On Wednesday, Playboy magazine founder Hugh Hefner died at the age of 91.

Born on April 9, 1926 in Chicago, Illinois, Hefner joined the U.S. Army as a writer for a military newspaper. He later became a promotional copywriter at Esquire magazine. Offering his furniture as collateral for a loan and borrowing from friends, he spent $10,000 to publish the first issue of Playboy in December of 1953, which included a naked Marilyn Monroe. The issue sold more than 50,000 copies.

Years later, Hefner told CNN, “Esquire was always for older guys, but … it was very much devoted to male bonding and outdoor adventure. And I wanted to read a magazine that was a little more sophisticated and was focused really on the romantic connection between the sexes from a male point of view.”
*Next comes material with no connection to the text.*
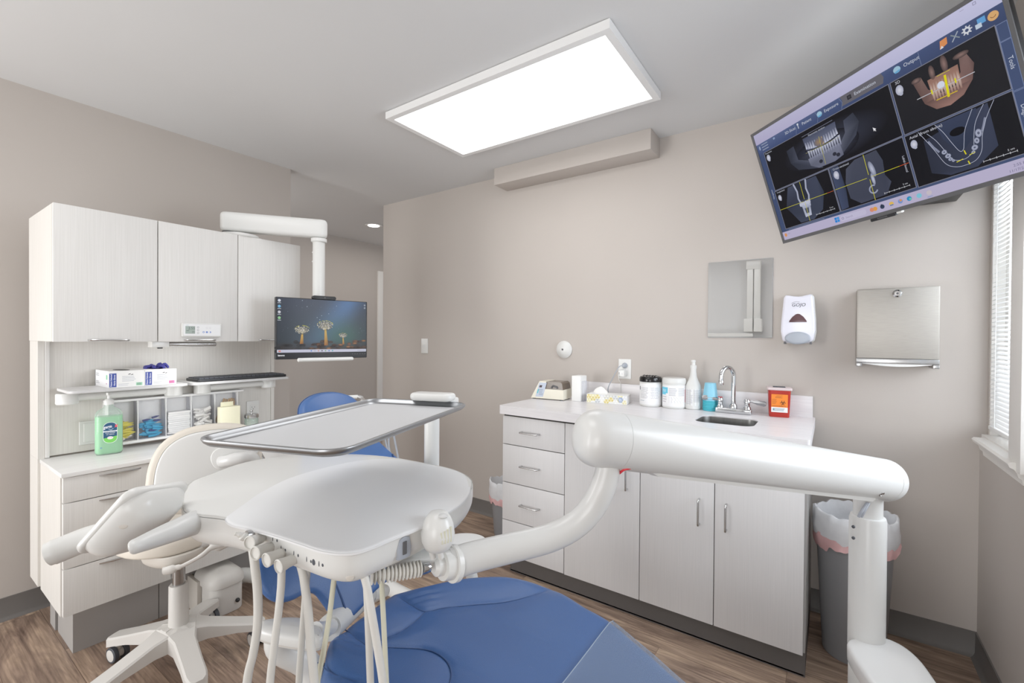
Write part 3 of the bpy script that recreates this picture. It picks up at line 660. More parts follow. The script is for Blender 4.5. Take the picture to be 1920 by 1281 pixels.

In 1967, Hefner said of using the bunny as Playboy’s symbol, “The rabbit, the bunny, in America has a sexual meaning; and I chose it because it’s a fresh animal, shy, vivacious, jumping — sexy.”

By the 1970s the Playboy empire included TV shows, a jazz festival and a string of Playboy Clubs; in 1971, Hefner purchased the legendary Playboy Mansion in Los Angeles, where he lived the rest of his life. By the 1980s, Playboy’s popularity started ebbing.

Playboy was famous for its nudity, but the magazine also included writers such as Hunter S. Thompson, John Updike, Ian Fleming, Joseph Heller, Gabriel Garcia Marquez, Margaret Atwood, Jack Kerouac and Kurt Vonnegut.

Hefner was married three times; to Mildred Williams (1949-59), Playmate of the Year Kimberley Conrad (1989-2010, although they separated ten years into the marriage), and Crystal Harris, whom he married on Dec. 31, 2012. He was 86; she was 26.

But in between his marriages Hefner was a sexual profligate, by his own admission; he told Esquire magazine in 2013, he had slept with a myriad of women: “over a thousand, I’m sure,” adding, “There were chunks of my life when I was married, and when I was married I never cheated. But I made up for it when I wasn’t married.”

Hefner suffered a mild stroke in 1985, leaving his daughter Christie in charge of the company.

In recent years, Hefner starred in The Girls Next Door, a reality TV series about his life with three of his young blonde girlfriends. By late 2015, Playboy‘s circulation had plunged to roughly 800,000. In 2016, the Playboy Mansion sold for $100 million, the most expensive home ever sold in Los Angeles; the deal enabled Hefner to stay there for the remainder of his lifetime.

Hefner stated in a 1974 Playboy issue, “If you don’t encourage healthy sexual expression in public, you get unhealthy sexual expression in private. If you attempt to suppress sex in books, magazines, movies and even everyday conversation, you aren’t helping to make sex more private, just more hidden. You’re keeping sex in the dark. What we’ve tried to do is turn on the lights.”